​Co piąta maska antysmogowa sprzedawana w Polsce nie nadaje się do użytku - nie spełnia tak zwanych parametrów eksploatacyjnych. To wniosek z kontroli przeprowadzonej przez Urząd Ochrony Konkurencji i Konsumentów oraz Centralny Instytut Ochrony Pracy.

Eksperci radzą, żeby zmierzyć maskę przed jej kupieniem. /Michał Dobrołowicz /RMF FM

Podstawowy problem polega na tym, że maski są nieszczelne, czyli nie przylegają dobrze do twarzy. Blaszki, które są w masce, nie przylegają do nosa. W jednym ze skontrolowanych przypadków maska sprężynowała, zanieczyszczenia powietrza przechodziły bokiem, na obrzeżach maski - wyjaśnia Alicja Liszewska z Urzędu Ochrony Konkurencji i Konsumentów. 

"Należy zmierzyć maskę"

Eksperci radzą, żeby zmierzyć maskę przed jej kupieniem. Maski są oznaczone rozmiarami: S, M czy L. To są umowne oznaczenia. Rozmiar L jednego producenta jest często zupełnie innym rozmiarem u innego producenta. Warto sprawdzić, czy maska nie spada z naszej twarzy, zwłaszcza jeśli chcemy w niej biegać - podkreśla Liszewska.

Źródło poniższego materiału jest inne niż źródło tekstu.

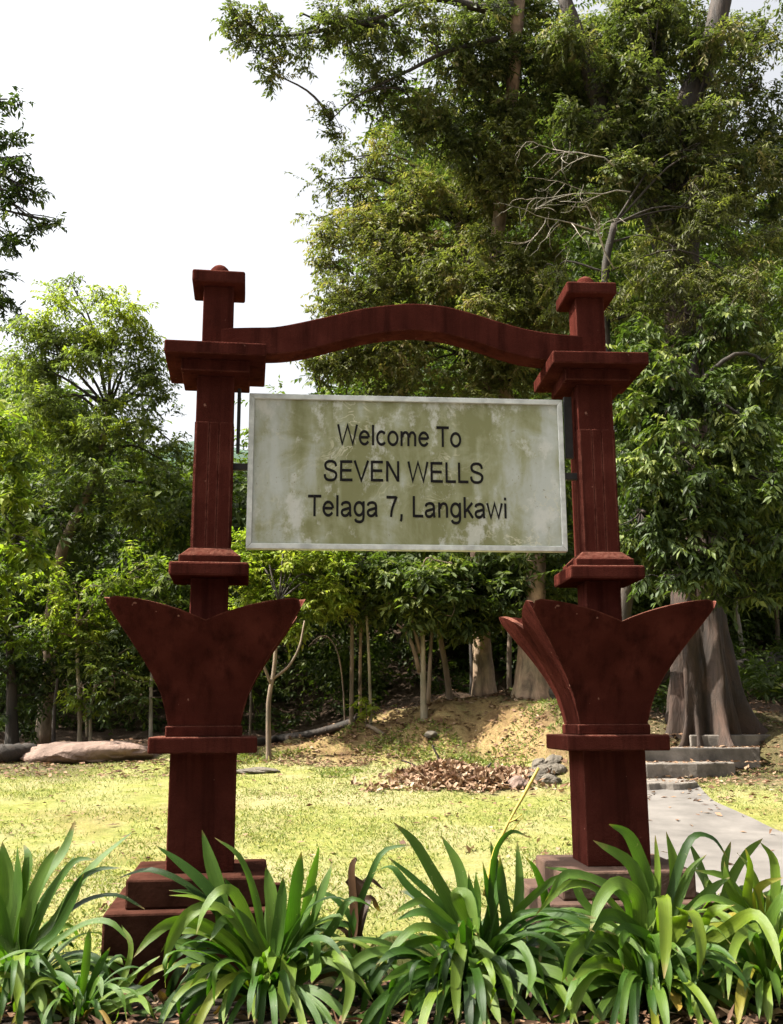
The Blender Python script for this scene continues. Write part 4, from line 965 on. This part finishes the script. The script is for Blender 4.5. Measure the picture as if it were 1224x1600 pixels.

Gdy chcemy kupić maskę, która będzie nas skutecznie chronić przed smogiem, powinniśmy zwrócić uwagę na oznaczenia. Istotne są litery CE - to European Conformity. Producent, który nanosi na maskę znak CE, bierze odpowiedzialność za tę maskę, informuje, że przeprowadził badania laboratoryjne, które zakończyły się pozytywnym wynikiem. Znak CE musi być nie tylko na opakowaniu, ale na samej masce. CE to podstawa - mówi Alicja Liszewska.

Eksperci przekonują, że istotna jest też litera D umieszczona na masce. To znak, że producent poddał tę maskę dodatkowym badaniom. To tak zwany opór oddychania na zatkanie pyłem dolomitowym. Litera D umieszczona wśród oznaczeń oznacza, że możemy użyć jej na przykład przy remoncie, na przykład w pomieszczeniu zapylonym, przy wyburzaniu domu - dodaje ekspert. 

Według specjalistów warto zwrócić też uwagę na litery "NR" umieszczone na masce antysmogowej. Nie oznaczają one numeru, ale to że maska jest jednorazowa. Zakładamy, że możemy stosować ją przez jeden roboczy dzień, czyli przez osiem godzin - porównuje Liszewska.

Jak ustalił nasz reporter, maski, które nie chronią przed zanieczyszczonym powietrzem, wycofano już ze sprzedaży.